【正田耕三「野球の構造」(29)】初めて日本シリーズの大舞台に立ったのもプロ2年目の1986年でした。相手は黄金期を迎えていた西武。すでに引退を表明していたカープの主砲・山本浩二さんと西武の黄金ルーキー・清原和博の「新旧4番対決」としても話題を集めた頂上決戦です。

 結果から先に言うと、カープは旧広島市民球場での第1戦で引き分けてから3連勝して王手をかけながら、4連敗を喫して2年ぶりの日本一を逃しました。僕は全8試合に「7番・二塁」でスタメン起用してもらいましたが、打撃成績は24打数5安打で2割8厘。特に王手をかけて臨んだ第5戦以降は11打数1安打と封じられ、悔しい思いをしたものです。

 こうして冷静になって振り返ってみると、地に足がついていなかったのかもしれません。読者の皆さんに喜んでもらえるようなエピソードはなかったかと考えてみましたが、思い浮かんできたのは工藤公康のカーブ、渡辺久信と84年のロサンゼルス五輪でも対戦している郭泰源のストレート、強そうに見えた青い西武のビジター用ユニホーム…といった漠然としたものばかり。これは僕だけでしょうけど、リーグ優勝時に得た達成感の方が大きすぎて、日本シリーズはどこかお祭りのように感じていたのかもしれません。

 86年は僕にとって飛躍の年だったと言えます。90試合に出場し、打席数は68から244へと大幅に増えました。しかし、完全にレギュラーの座を射止めたわけではありません。オフには米ハワイへのV旅行にも連れて行ってもらいましたが、浮かれてなどいられませんでした。

 先輩選手と同様に、僕の荷物にもゴルフのキャディーバッグはありました。ただ、中身が違いました。僕のそれに入っていたのは2本のバット。当時は独身で、ビーチやショッピングに連れて行かなければならない家族が同行していたわけでもなく、ワイキキのホテルでもひたすらバットを振っていました。

 そんな僕の猛練習に悲鳴を上げていたのが同部屋だった打撃投手の佐藤玖光さんです。夜にベッドで横になっても僕がバットを振り続けるものだから「いい加減にやめてくれ。これじゃあ寝られない」と。それはそうですよね。優勝したご褒美で常夏の島に来たというのに、いつまでもバットが空を切る音を聞かされたら、誰だっていい迷惑です。

 でも、佐藤さんは僕の熱意を認めてくれていました。シーズン中でも打撃フォームで気になった点があると指摘してくれたり、率先して早出特打で投げてくれたり。打撃投手のパイオニアで50歳を過ぎても同職を務め、95年にはセ・リーグから特別表彰された佐藤さんは、僕にとって大切な恩人の一人です。
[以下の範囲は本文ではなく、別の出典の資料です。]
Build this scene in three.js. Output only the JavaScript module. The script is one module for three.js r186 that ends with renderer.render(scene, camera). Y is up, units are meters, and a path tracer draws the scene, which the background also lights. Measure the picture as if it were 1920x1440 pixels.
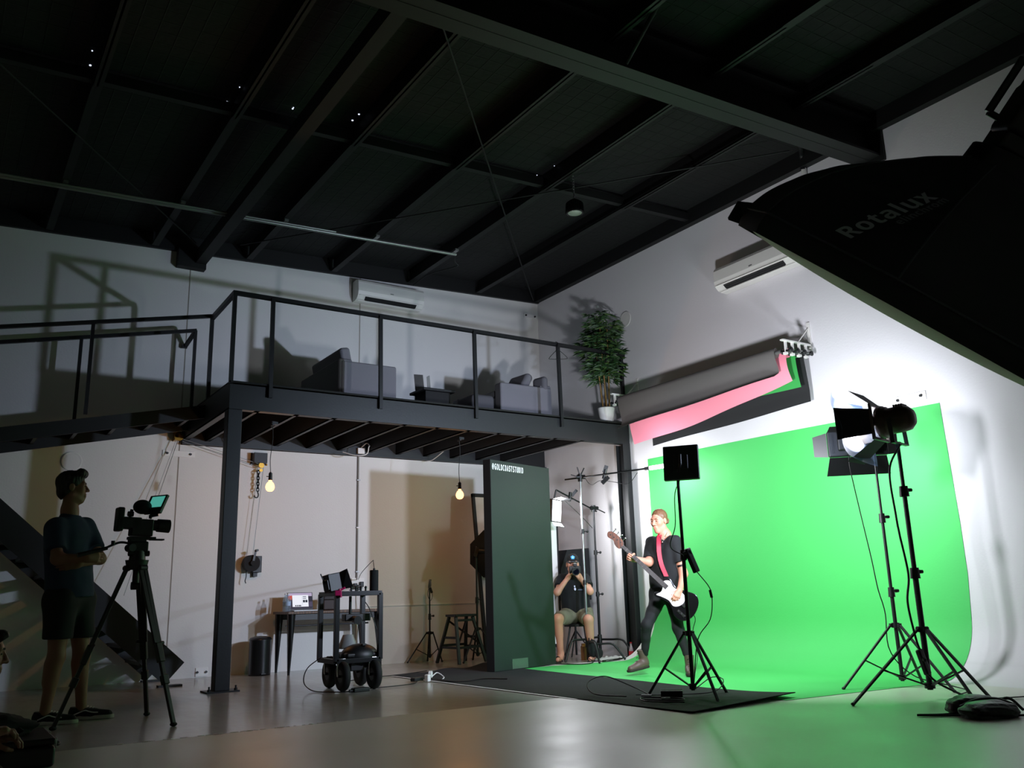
import * as THREE from 'three';
import { RoundedBoxGeometry } from 'three/addons/geometries/RoundedBoxGeometry.js';
import { mergeGeometries, toCreasedNormals } from 'three/addons/utils/BufferGeometryUtils.js';
import { FontLoader } from 'three/addons/loaders/FontLoader.js';
import { TextGeometry } from 'three/addons/geometries/TextGeometry.js';
import { RectAreaLightUniformsLib } from 'three/addons/lights/RectAreaLightUniformsLib.js';
import { ImprovedNoise } from 'three/addons/math/ImprovedNoise.js';

// ------------------------------------------------------------------ camera, exposure, light levels
RectAreaLightUniformsLib.init();
const scene = new THREE.Scene();
scene.background = new THREE.Color(0x000000);
const renderer = new THREE.WebGLRenderer({ antialias: true });
renderer.toneMapping = THREE.LinearToneMapping;
renderer.toneMappingExposure = 1.0;
renderer.shadowMap.enabled = true;
const camera = new THREE.PerspectiveCamera(47.37, 4 / 3, 0.05, 60);
{
  const m = new THREE.Matrix4().makeBasis(V(0.83732,-0.02762,0.54601), V(-0.10654,0.97133,0.21251), V(-0.53622,-0.23611,0.81038));
  camera.position.set(-7.87945,0.82000,11.08826);
  camera.quaternion.setFromRotationMatrix(m);
}
scene.add(camera);
const LEVEL = {                 // what each fitting gives (candela for spots and bulbs, nits for panels)
  fresnel: 185, barnPanel: 120, keyPanel: 500, boomPanel: 130, tube: 1.5, bulb: 1.0, laptop: 2.5,
};

// ------------------------------------------------------------------ helpers
function V(x, y, z) { return new THREE.Vector3(x, y, z); }
const P = (a) => (a.isVector3 ? a.clone() : new THREE.Vector3(a[0], a[1], a[2]));
let seed = 7;
const rnd = (a = 1, b) => { seed = (seed * 16807) % 2147483647; const t = seed / 2147483647; return b === undefined ? t * a : a + t * (b - a); };
const used = new Map();
function numbered(n) { const k = used.get(n) ?? 0; used.set(n, k + 1); return k ? n + '_' + String(k).padStart(3, '0') : n; }
const BASE = new Map();
function boxUV(g) {
  const p = g.attributes.position, n = g.attributes.normal, uv = new Float32Array(p.count * 2);
  for (let i = 0; i < p.count; i++) {
    const ax = Math.abs(n.getX(i)), ay = Math.abs(n.getY(i)), az = Math.abs(n.getZ(i));
    let u, v;
    if (ay >= ax && ay >= az) { u = p.getX(i); v = p.getZ(i); } else if (ax >= az) { u = p.getZ(i); v = p.getY(i); } else { u = p.getX(i); v = p.getY(i); }
    uv[2 * i] = u; uv[2 * i + 1] = v;
  }
  g.setAttribute('uv', new THREE.BufferAttribute(uv, 2));
}
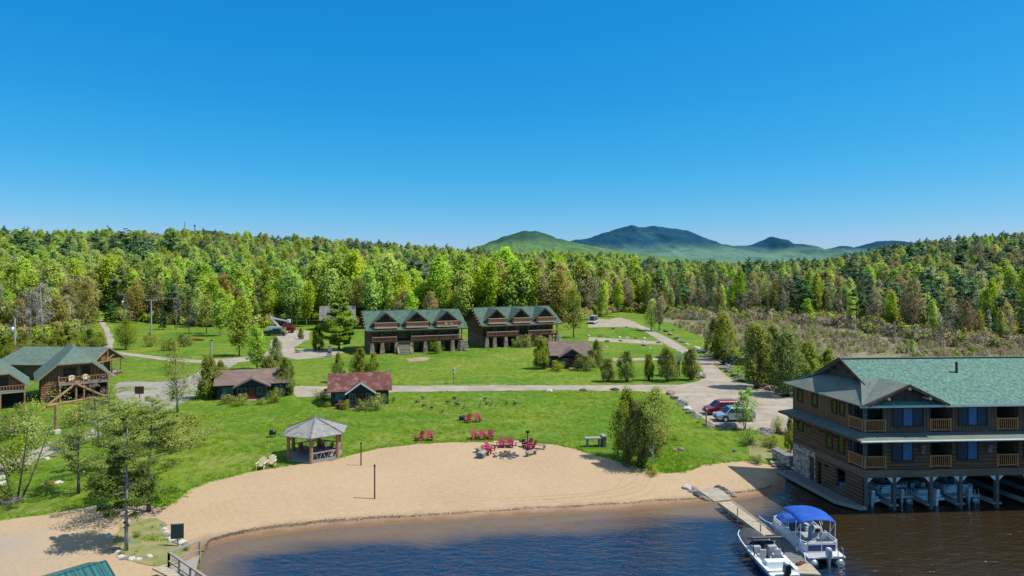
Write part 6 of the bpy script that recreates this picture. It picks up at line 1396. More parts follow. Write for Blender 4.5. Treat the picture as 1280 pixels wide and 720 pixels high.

 ☆しょうだ・こうぞう 1962年1月2日生まれ。和歌山県和歌山市出身。市立和歌山商業(現市立和歌山)から社会人の新日鉄広畑(現日本製鉄広畑)に進み、84年ロサンゼルス五輪で金メダル獲得。同年のドラフト2位で広島入団。85年秋から両打ちに転向する。86年に二塁のレギュラーに定着し、リーグVに貢献。87、88年に2年連続で首位打者、89年は盗塁王に輝く。87年から5年連続でゴールデン・グラブ賞を受賞。98年に引退後は広島、近鉄、阪神、オリックスほか韓国プロ野球でもコーチを務めた。現役時代の通算成績は1565試合で1546安打、146盗塁、打率2割8分7厘。